What do you think is the √(-25)? -25 is the product of one positive five and one negative 5, i.e., -25 = 5*-5

Remember that 5 and -5 are two separate numbers, and they cannot be considered the same. They exist at different places on a number line or a Cartesian plane. So, this leads us to the problem of calculating the square root of negative numbers.

Mathematicians devoted their lives to this cause until they found a solution to it.

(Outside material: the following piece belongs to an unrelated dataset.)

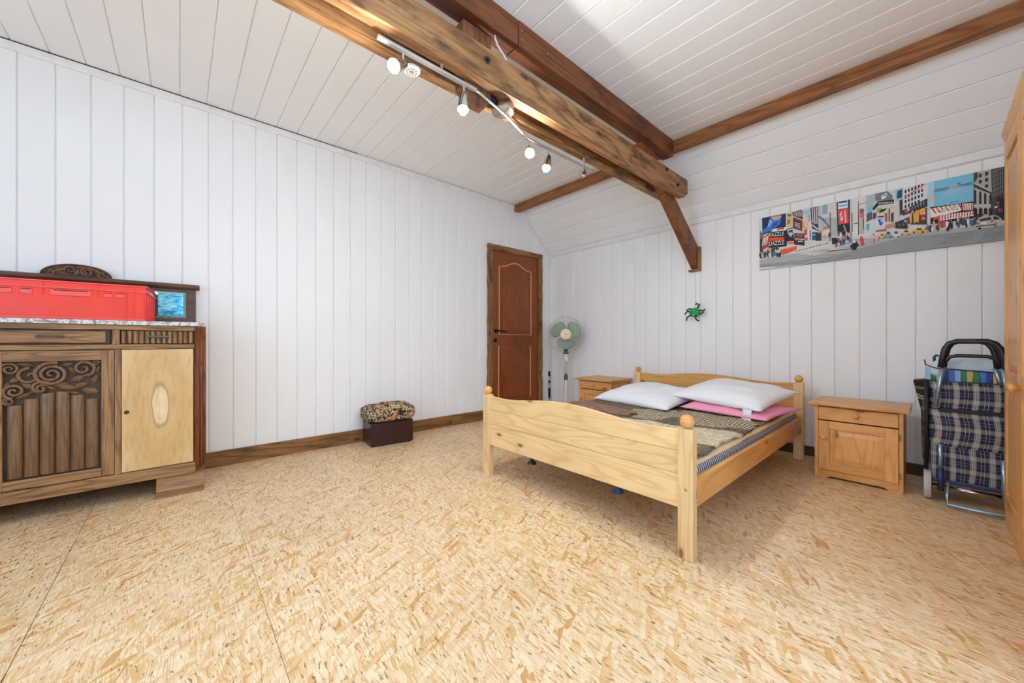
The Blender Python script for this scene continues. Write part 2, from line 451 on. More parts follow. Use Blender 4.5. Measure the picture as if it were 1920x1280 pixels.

And the solution was to write the negative number as the multiple as -1, i.e.,

√(-25) = √{(-1)(5*5)}

This gave 

√(-25) = √(-1) √(5*5)

            = ± 5√-1

They called this √-1 on a Greek symbol iota and which is written as “i”.

So,

 √(-25) = ± 5i

Now, calculate the square root of the following to test how much clear are you.

  • √(-64)
  • √(-196)
  • √(-6561)

What are rational and irrational square roots?

They are exactly what the rational and irrational numbers are. Some square roots can be written in fraction form, like √64 = 8/1, these are rational square roots. While some square roots cannot be written in the form of a fraction, like, √2 = 1.14142113…, these are known as irrational square roots.

Do decimal numbers have square roots? 

The simple answer is, why not? They do have square roots. The first step is to convert the decimal into a fraction. Now calculate separate square roots of numerator and denominator and then divide them both to get the final answer.

Example:

√1.25 = √(125/100) = √125/√100 = 5√5/10 = √5/2 = 1.118

Fun Fact!

The old Greeks believed that the numbers could only be natural or rational. They did not have the concept of irrational numbers. They believed that every number could be written in the form of a fraction; thus, every number is rational. Hippasus, the student of Pythagoras, was the first man who calculated the square root of 2 and found out that it cannot be expressed in the form of fractions. This hurt the highfalutin of the Greeks so much that Hippasus was never seen after that. He is believed to be drowned as punishment. 

Ah! Poor guy! If he was alive today, he would be so proud of himself.